SET EXERCISE: Write out each line exactly as given. Leave the pictures out of your copy.

DATA RECORDS:
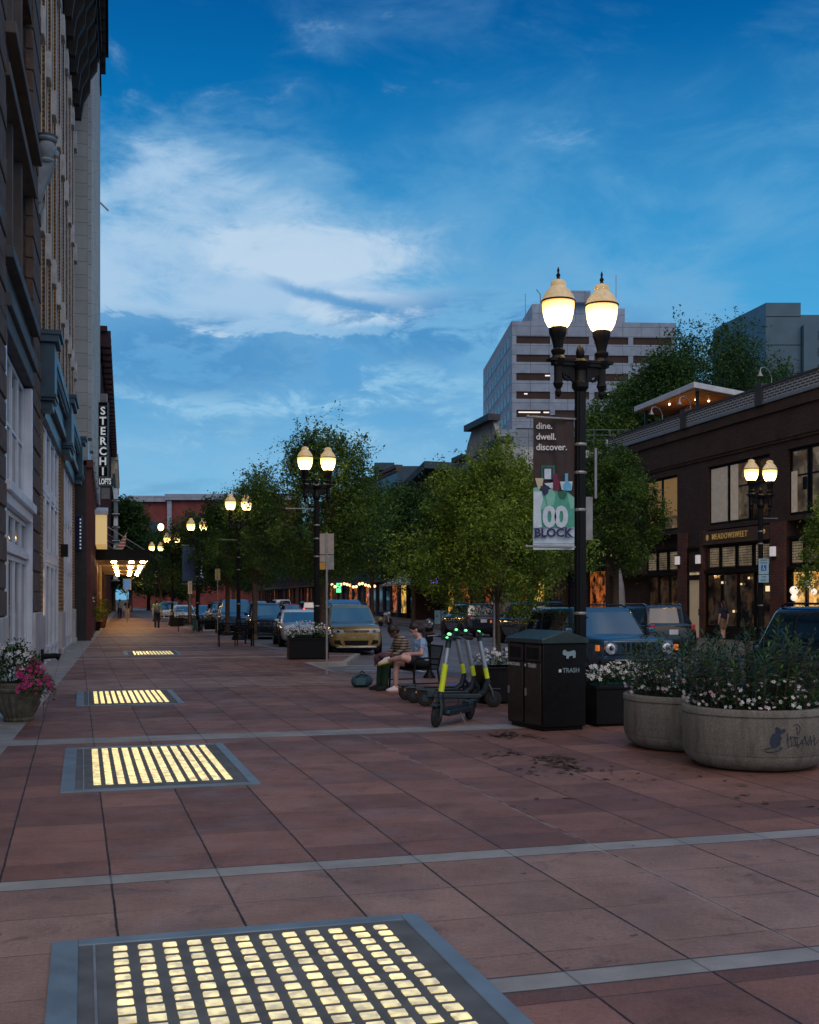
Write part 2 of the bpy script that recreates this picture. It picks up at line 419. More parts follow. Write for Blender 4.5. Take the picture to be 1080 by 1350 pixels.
def offset_poly(pts, d):
    out = []
    for i, p in enumerate(pts):
        a = Vector(pts[max(i-1, 0)][:2]); c = Vector(pts[min(i+1, len(pts)-1)][:2])
        b0 = Vector(p[:2]); t1 = (b0-a).normalized() if (b0-a).length > 0 else (c-b0).normalized(); t2 = (c-b0).normalized() if (c-b0).length > 0 else t1
        n1 = Vector((-t1.y, t1.x)); n2 = Vector((-t2.y, t2.x)); m_ = (n1+n2); k_ = m_.length; m_ = m_.normalized() if k_ > .2 else n1
        s_ = d/max(.5, m_.dot(n1))
        out.append((b0.x + m_.x*s_, b0.y + m_.y*s_))
    return out
edgeL = [(9.9-.3*-10,-10), (9.9-.3*26.6,26.6), (1.5,27.2), (.6,27.45), (-1.3,27.3), (-1.75,27.6), (-2.75,31.4), (-1.75,31.9), (-1.6,36.9), (-3.7,37.9), (-4.2,38.9), (kerbL(60),60), (kerbL(120),120), (kerbL(230),230)]
inL = offset_poly(edgeL, .16)
poly = [(-4-.25*-10,-10)] + inL + [(lwall(230)-2,230)]
mb = MB(); n = len(poly)
mb.P([(p[0],p[1],0) for p in poly] + [(p[0],p[1],-.16) for p in poly], [tuple(range(n))] + [(i,(i+1)%n,n+(i+1)%n,n+i) for i in range(n)])
struct(mb.build('pavement', M['paving']))
mb = MB()
for i in range(len(edgeL)-1):
    a, b_, c_, d_ = edgeL[i], edgeL[i+1], inL[i+1], inL[i]
    mb.P([(a[0],a[1],-.16),(b_[0],b_[1],-.16),(c_[0],c_[1],-.16),(d_[0],d_[1],-.16),(a[0],a[1],-.012),(b_[0],b_[1],-.012),(c_[0],c_[1],.004),(d_[0],d_[1],.004)],
         [(0,1,5,4),(4,5,6,7),(1,2,6,5),(3,0,4,7),(2,3,7,6)])
struct(mb.build('kerb', M['kerb']))
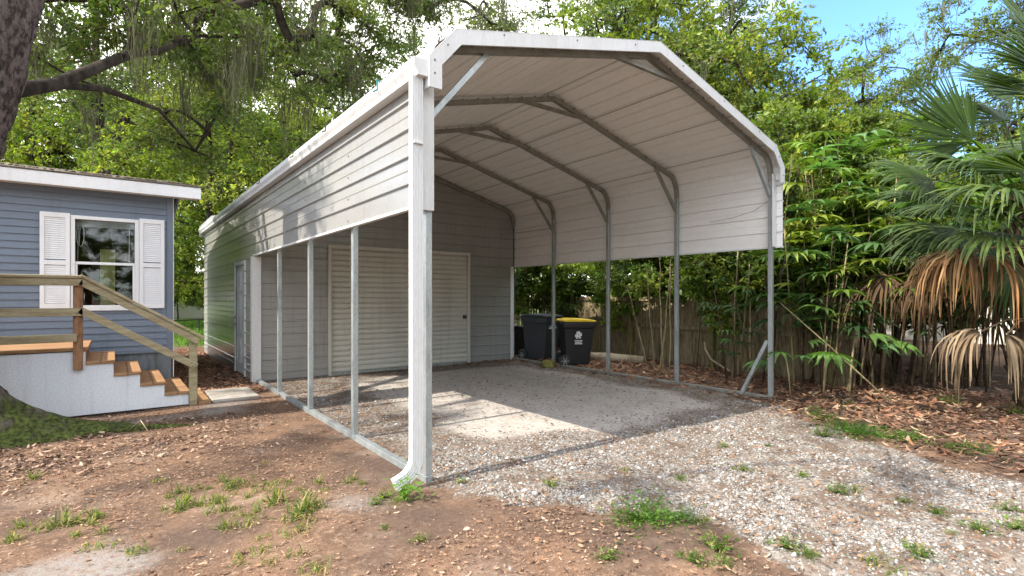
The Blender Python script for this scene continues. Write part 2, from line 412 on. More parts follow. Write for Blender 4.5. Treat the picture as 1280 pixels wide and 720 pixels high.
def stones():
    rs = np.random.RandomState(11)
    X, Y = [], []
    # drive in front of the roof, dense and near; pad edges; strays on the dirt
    for n, bx in ((84000, (2.2, 7.2, .6, 4.4)), (9000, (2.02, 3.6, 4, 10)), (16000, (3.0, 7.6, 4, 10)), (19000, (.9, 4.4, 1.0, 3.9)), (450, (-1, 3, 1.2, 8))):
        x, y = inbox(rs, n, *bx); g = gravel_mask(x, y); s = sand_mask(x, y)
        if bx[0] == -1: pr_ = np.where((x > 1.9) & (y > 3.8), 0, .22)
        elif bx[0] == 1.0: pr_ = (1 - g) * sstep(1.35, .0, -seg_dist(x, y, DRIVE)) ** 1.5 * (.12 + .88 * sstep(.42, .58, fbm(x * 3, y * 3, 77)))
        else: pr_ = sstep(.3, .75, g + .35 * (fbm(x * 5, y * 5, 79) - .5)) * (1 - .72 * s) * (.22 + .78 * sstep(.40, .58, fbm(x * 2.1, y * 2.1, 83))) * (.55 + .45 * sstep(.35, .6, fbm(x * 7, y * 7, 85)))
        k = rs.rand(n) < pr_; X.append(x[k]); Y.append(y[k])
    X = np.concatenate(X); Y = np.concatenate(Y); n = len(X)
    r = np.exp(rs.normal(np.log(.0070), .46, n)).clip(.004, .030)
    base = np.array([(1, 0, 0), (.3, .95, 0), (-.8, .6, 0), (-.8, -.6, 0), (.3, -.95, 0), (.15, .1, 1), (-.1, -.1, -1)], float)
    fc = np.array([(0, 1, 5), (1, 2, 5), (2, 3, 5), (3, 4, 5), (4, 0, 5), (1, 0, 6), (2, 1, 6), (3, 2, 6), (4, 3, 6), (0, 4, 6)])
    A = rs.uniform(0, 6.283, n); ca, sa = np.cos(A), np.sin(A)
    J = base[None] + rs.uniform(-.3, .3, (n, 7, 3))
    J[:, :, 0] *= rs.uniform(.8, 1.5, (n, 1)); J[:, :, 2] *= rs.uniform(.45, .85, (n, 1))
    Vx = (J[:, :, 0] * ca[:, None] - J[:, :, 1] * sa[:, None]) * r[:, None] + X[:, None]
    Vy = (J[:, :, 0] * sa[:, None] + J[:, :, 1] * ca[:, None]) * r[:, None] + Y[:, None]
    Vz = J[:, :, 2] * r[:, None] + (height(X, Y) + r * .06)[:, None]
    V = np.stack([Vx, Vy, Vz], -1).reshape(-1, 3)
    F = (fc[None] + (np.arange(n) * 7)[:, None, None]).reshape(-1, 3)
    t = rs.rand(n, 1); u = rs.rand(n, 1)
    c = np.array((.11, .098, .086)) * (1 - t) + np.array((.30, .287, .27)) * t
    c = np.where(u < .14, np.array((.20, .13, .085)), c); c = np.where(u > .9, np.array((.40, .385, .365)), c)
    o = mesh_np('gravel', V, F, MT['stone'], col=np.repeat(c, 7, 0))
    tag(o, 'loose pale limestone gravel strewn over the driveway and its edges', 'gravel', kind='stuff')
stones()

def flakes(name, label, cat, X, Y, L, W, pal, lift, curl, seed, mat='chip', z0=None):
    rs = np.random.RandomState(seed); n = len(X)
    A = rs.uniform(0, 6.283, n); tilt = rs.normal(0, .28, n) * lift; roll = rs.normal(0, .45, n) * lift
    d = np.stack([np.cos(A), np.sin(A), tilt], -1); s = np.stack([-np.sin(A), np.cos(A), roll], -1)
    Z = (height(X, Y) if z0 is None else z0) + rs.uniform(.003, .014, n) * (.6 + lift)
    P = np.stack([X, Y, Z], -1)
    L = L[:, None]; W = W[:, None]; up = np.array((0, 0, 1.))
    cu = curl * rs.uniform(.1, 1, (n, 1)) * L
    v = [P - d * L * .5 + up * cu * .6, P - d * L * .15 + s * W * .5, P + d * L * .2 + s * W * .45 + up * cu * .1, P + d * L * .5 + up * cu,
         P + d * L * .2 - s * W * .45 + up * cu * .1, P - d * L * .15 - s * W * .5]
    V = np.stack(v, 1)
    V[:, :, 2] = np.maximum(V[:, :, 2], (Z - .002)[:, None])
    F = np.array([(0, 1, 2, 3), (0, 3, 4, 5)])[None] + (np.arange(n) * 6)[:, None, None]
    pal = np.array(pal); c = pal[rs.randint(0, len(pal), n)] * rs.uniform(.7, 1.3, (n, 1))
    o = mesh_np(name, V.reshape(-1, 3), F.reshape(-1, 4), MT[mat], col=np.repeat(c, 6, 0))
    return tag(o, label, cat, kind='stuff')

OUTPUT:
Write part 2 of the bpy script that recreates this picture. It picks up at line 419. More parts follow. Write for Blender 4.5. Take the picture to be 1080 by 1350 pixels.
def offset_poly(pts, d):
    out = []
    for i, p in enumerate(pts):
        a = Vector(pts[max(i-1, 0)][:2]); c = Vector(pts[min(i+1, len(pts)-1)][:2])
        b0 = Vector(p[:2]); t1 = (b0-a).normalized() if (b0-a).length > 0 else (c-b0).normalized(); t2 = (c-b0).normalized() if (c-b0).length > 0 else t1
        n1 = Vector((-t1.y, t1.x)); n2 = Vector((-t2.y, t2.x)); m_ = (n1+n2); k_ = m_.length; m_ = m_.normalized() if k_ > .2 else n1
        s_ = d/max(.5, m_.dot(n1))
        out.append((b0.x + m_.x*s_, b0.y + m_.y*s_))
    return out
edgeL = [(9.9-.3*-10,-10), (9.9-.3*26.6,26.6), (1.5,27.2), (.6,27.45), (-1.3,27.3), (-1.75,27.6), (-2.75,31.4), (-1.75,31.9), (-1.6,36.9), (-3.7,37.9), (-4.2,38.9), (kerbL(60),60), (kerbL(120),120), (kerbL(230),230)]
inL = offset_poly(edgeL, .16)
poly = [(-4-.25*-10,-10)] + inL + [(lwall(230)-2,230)]
mb = MB(); n = len(poly)
mb.P([(p[0],p[1],0) for p in poly] + [(p[0],p[1],-.16) for p in poly], [tuple(range(n))] + [(i,(i+1)%n,n+(i+1)%n,n+i) for i in range(n)])
struct(mb.build('pavement', M['paving']))
mb = MB()
for i in range(len(edgeL)-1):
    a, b_, c_, d_ = edgeL[i], edgeL[i+1], inL[i+1], inL[i]
    mb.P([(a[0],a[1],-.16),(b_[0],b_[1],-.16),(c_[0],c_[1],-.16),(d_[0],d_[1],-.16),(a[0],a[1],-.012),(b_[0],b_[1],-.012),(c_[0],c_[1],.004),(d_[0],d_[1],.004)],
         [(0,1,5,4),(4,5,6,7),(1,2,6,5),(3,0,4,7),(2,3,7,6)])
struct(mb.build('kerb', M['kerb']))
The Blender Python script for this scene continues. Write part 2, from line 412 on. More parts follow. Write for Blender 4.5. Treat the picture as 1280 pixels wide and 720 pixels high.
def stones():
    rs = np.random.RandomState(11)
    X, Y = [], []
    # drive in front of the roof, dense and near; pad edges; strays on the dirt
    for n, bx in ((84000, (2.2, 7.2, .6, 4.4)), (9000, (2.02, 3.6, 4, 10)), (16000, (3.0, 7.6, 4, 10)), (19000, (.9, 4.4, 1.0, 3.9)), (450, (-1, 3, 1.2, 8))):
        x, y = inbox(rs, n, *bx); g = gravel_mask(x, y); s = sand_mask(x, y)
        if bx[0] == -1: pr_ = np.where((x > 1.9) & (y > 3.8), 0, .22)
        elif bx[0] == 1.0: pr_ = (1 - g) * sstep(1.35, .0, -seg_dist(x, y, DRIVE)) ** 1.5 * (.12 + .88 * sstep(.42, .58, fbm(x * 3, y * 3, 77)))
        else: pr_ = sstep(.3, .75, g + .35 * (fbm(x * 5, y * 5, 79) - .5)) * (1 - .72 * s) * (.22 + .78 * sstep(.40, .58, fbm(x * 2.1, y * 2.1, 83))) * (.55 + .45 * sstep(.35, .6, fbm(x * 7, y * 7, 85)))
        k = rs.rand(n) < pr_; X.append(x[k]); Y.append(y[k])
    X = np.concatenate(X); Y = np.concatenate(Y); n = len(X)
    r = np.exp(rs.normal(np.log(.0070), .46, n)).clip(.004, .030)
    base = np.array([(1, 0, 0), (.3, .95, 0), (-.8, .6, 0), (-.8, -.6, 0), (.3, -.95, 0), (.15, .1, 1), (-.1, -.1, -1)], float)
    fc = np.array([(0, 1, 5), (1, 2, 5), (2, 3, 5), (3, 4, 5), (4, 0, 5), (1, 0, 6), (2, 1, 6), (3, 2, 6), (4, 3, 6), (0, 4, 6)])
    A = rs.uniform(0, 6.283, n); ca, sa = np.cos(A), np.sin(A)
    J = base[None] + rs.uniform(-.3, .3, (n, 7, 3))
    J[:, :, 0] *= rs.uniform(.8, 1.5, (n, 1)); J[:, :, 2] *= rs.uniform(.45, .85, (n, 1))
    Vx = (J[:, :, 0] * ca[:, None] - J[:, :, 1] * sa[:, None]) * r[:, None] + X[:, None]
    Vy = (J[:, :, 0] * sa[:, None] + J[:, :, 1] * ca[:, None]) * r[:, None] + Y[:, None]
    Vz = J[:, :, 2] * r[:, None] + (height(X, Y) + r * .06)[:, None]
    V = np.stack([Vx, Vy, Vz], -1).reshape(-1, 3)
    F = (fc[None] + (np.arange(n) * 7)[:, None, None]).reshape(-1, 3)
    t = rs.rand(n, 1); u = rs.rand(n, 1)
    c = np.array((.11, .098, .086)) * (1 - t) + np.array((.30, .287, .27)) * t
    c = np.where(u < .14, np.array((.20, .13, .085)), c); c = np.where(u > .9, np.array((.40, .385, .365)), c)
    o = mesh_np('gravel', V, F, MT['stone'], col=np.repeat(c, 7, 0))
    tag(o, 'loose pale limestone gravel strewn over the driveway and its edges', 'gravel', kind='stuff')
stones()

def flakes(name, label, cat, X, Y, L, W, pal, lift, curl, seed, mat='chip', z0=None):
    rs = np.random.RandomState(seed); n = len(X)
    A = rs.uniform(0, 6.283, n); tilt = rs.normal(0, .28, n) * lift; roll = rs.normal(0, .45, n) * lift
    d = np.stack([np.cos(A), np.sin(A), tilt], -1); s = np.stack([-np.sin(A), np.cos(A), roll], -1)
    Z = (height(X, Y) if z0 is None else z0) + rs.uniform(.003, .014, n) * (.6 + lift)
    P = np.stack([X, Y, Z], -1)
    L = L[:, None]; W = W[:, None]; up = np.array((0, 0, 1.))
    cu = curl * rs.uniform(.1, 1, (n, 1)) * L
    v = [P - d * L * .5 + up * cu * .6, P - d * L * .15 + s * W * .5, P + d * L * .2 + s * W * .45 + up * cu * .1, P + d * L * .5 + up * cu,
         P + d * L * .2 - s * W * .45 + up * cu * .1, P - d * L * .15 - s * W * .5]
    V = np.stack(v, 1)
    V[:, :, 2] = np.maximum(V[:, :, 2], (Z - .002)[:, None])
    F = np.array([(0, 1, 2, 3), (0, 3, 4, 5)])[None] + (np.arange(n) * 6)[:, None, None]
    pal = np.array(pal); c = pal[rs.randint(0, len(pal), n)] * rs.uniform(.7, 1.3, (n, 1))
    o = mesh_np(name, V.reshape(-1, 3), F.reshape(-1, 4), MT[mat], col=np.repeat(c, 6, 0))
    return tag(o, label, cat, kind='stuff')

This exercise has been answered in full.